De op te leggen straf is gegrond op de artikelen 36f en 311 van het Wetboek van Strafrecht.
De rechtbank komt op grond van het voorgaande tot de volgende beslissing.

12.De beslissing

Verklaart bewezen dat verdachte het ten laste gelegde heeft begaan zoals hiervoor in rubriek 6 is vermeld.
Verklaart niet bewezen wat aan verdachte meer of anders is ten laste gelegd dan hiervoor is bewezen verklaard en spreekt verdachte daarvan vrij.
Het bewezen verklaarde levert op:
diefstal door twee of meer verenigde personen, waarbij de schuldige zich de toegang tot de plaats van het misdrijf heeft verschaft door en het weg te nemen goed onder zijn bereik heeft gebracht door middel van braak
Verklaart het bewezene strafbaar.
Verklaart verdachte,
[verdachte], daarvoor strafbaar.
Veroordeelt verdachte tot een gevangenisstraf van
4 (vier) maanden.
Beveelt dat de tijd die door veroordeelde voor de tenuitvoerlegging van deze uitspraak in verzekering en in voorlopige hechtenis is doorgebracht, bij de tenuitvoerlegging van die straf in mindering gebracht zal worden.
Wijst de vordering van de benadeelde partij [slachtoffer 1] , toe tot een bedrag van € 9.648,- (negenduizend zeshonderdachtenveertig euro) aan materiële schade, te vermeerderen met de wettelijke rente daarover vanaf het moment van het ontstaan van de schade (27 oktober 2018) tot aan de dag van de algehele voldoening.
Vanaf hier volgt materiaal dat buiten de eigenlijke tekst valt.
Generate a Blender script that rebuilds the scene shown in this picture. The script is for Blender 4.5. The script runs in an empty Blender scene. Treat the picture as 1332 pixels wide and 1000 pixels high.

Veroordeelt verdachte aan [slachtoffer 1] voornoemd, het toegewezen bedrag te betalen, behoudens voor zover deze vordering reeds door of namens een ander is betaald.
Veroordeelt verdachte voorts in de kosten door de benadeelde partij gemaakt en ten behoeve van de tenuitvoerlegging van deze uitspraak nog te maken, tot op heden begroot op nihil.
Bepaalt dat de benadeelde partij voor het overige niet-ontvankelijk in zijn vordering is.
Legt aan verdachte de verplichting op, aan de Staat, ten behoeve van het slachtoffer [slachtoffer 1] , te betalen de som van € 9.648 (negenduizend zeshonderdachtenveertig euro), te vermeerderen met de wettelijke rente daarover vanaf het moment van het ontstaan van de schade (27 oktober 2018) tot aan de dag van de algehele voldoening, behoudens voor zover deze vordering reeds door of namens een ander is betaald, bij gebreke van betaling en verhaal te vervangen door hechtenis voor de duur van 83 dagen, met dien verstande dat de toepassing van die hechtenis de hiervoor opgelegde verplichting niet opheft.
Dit vonnis is gewezen door
mr. K.A. Brunner, voorzitter,
mrs. M.C.M. Hamer en M.T.C. de Vries, rechters,
in tegenwoordigheid van mr. I. Verkaik, griffier,
en uitgesproken op de openbare terechtzitting van deze rechtbank van 17 mei 2019.